As to which variants are woven into mainstream books and movies, science fiction or fantasy, it isn’t always easy to say.  Harry Potter is fantasy, obviously; it’s got wizards.  The Martian is SF, and “hard science fiction” at that.  It has space travel, and the science rates very high on what TV Tropes calls the “Mohs Scale of Science Fiction Hardness.”

But what do we make of Groundhog Day?  The fantastic premise that sets the story going has no explanation, whether science-fictional (like the particle accelerator in the similar TV movie 12:01), or fantasy-like (as with the Chinese fortune cookie in Freaky Friday).  It’s just there.  The one thing we can say for sure is that Groundhog Day has something going for it that we don’t find in slice-of-life mainstream literature.

Even geeky main characters are in fashion, from Chuck to The Big Bang TheoryThat’s something we 20th-century geeks never expected .

 

What happens, then, when F&SF are added to the mix?  What do these literatures of the fantastic have to offer, over and above the plot and character and background elements we already love in a purely mundane Brooklyn or Titanic?  There’s a lot we can (and will) say about this, but a few things leap out.
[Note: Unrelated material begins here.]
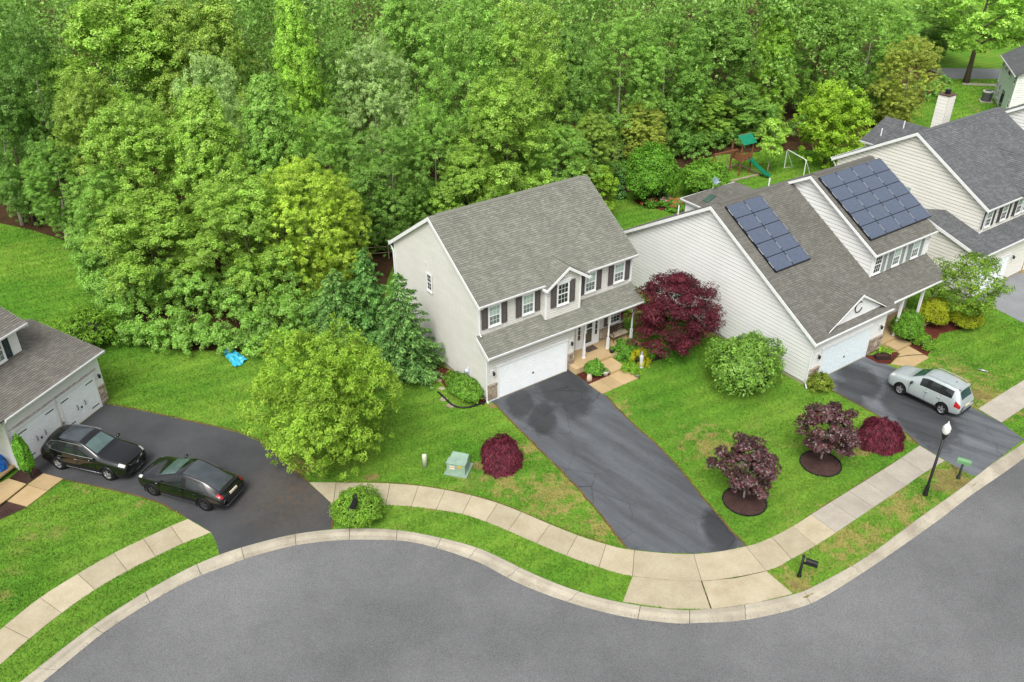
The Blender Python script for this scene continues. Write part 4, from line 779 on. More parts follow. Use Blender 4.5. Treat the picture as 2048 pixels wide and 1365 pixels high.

Science fiction trains us in recognizing that the future will be different.  It doesn’t predict:  old-time SF produced some strikingly accurate foretellings, but just as many complete misses.  But the very variety of imagined futures shows the wide range of possibilities before us.

A science fiction reader naturally thinks in terms of change:  in society, in technology, in markets, in manners.  A people that’s used to both Star Trek and The Hunger Games will be a little more prepared for a future that’s unlike today, whether or not it looks like either of those two worlds.

 

This ought to be a reason for hope.  The future can be better than today.  Of course it can also be worse.  Yet the realization that things can be otherwise should galvanize us, wean us away from fatalism and resignation.

But very often, that’s not what we’re getting.  Today’s visions of what’s to come seem more like excuses for despair than exercises in hope.  Downbeat futures are rampant.  Teen dystopias saturate the market.  And the grown-ups aren’t doing so well either – ask any character in Game of Thrones.

Even universes that used to be more optimistic get overhauled with less liveliness and more gloom.  Compare the J.J. Abrams version of Star Trek with the Roddenberry original.  Writers seem compelled to succumb to that scourge of our times, the “gritty reboot.”

 

It doesn’t have to be that way.  We do see tales that evoke a more balanced picture of the world.  We can avoid the grimdark pit without falling off the other side into a blind Pollyanna optimism.  And we can have fun doing it.

Imaginative stories help us explore the whole range of possibilities – good, bad, and indifferent.  The open-endedness of science fiction and fantasy may be their greatest charm.

So let’s kick around some of the cool things about stories and storytelling, especially in the fantastic mode; some favorite (or unfavorite) books and movies and music; even some of the deeper roots out of which these stories grow.  It’ll be an adventure!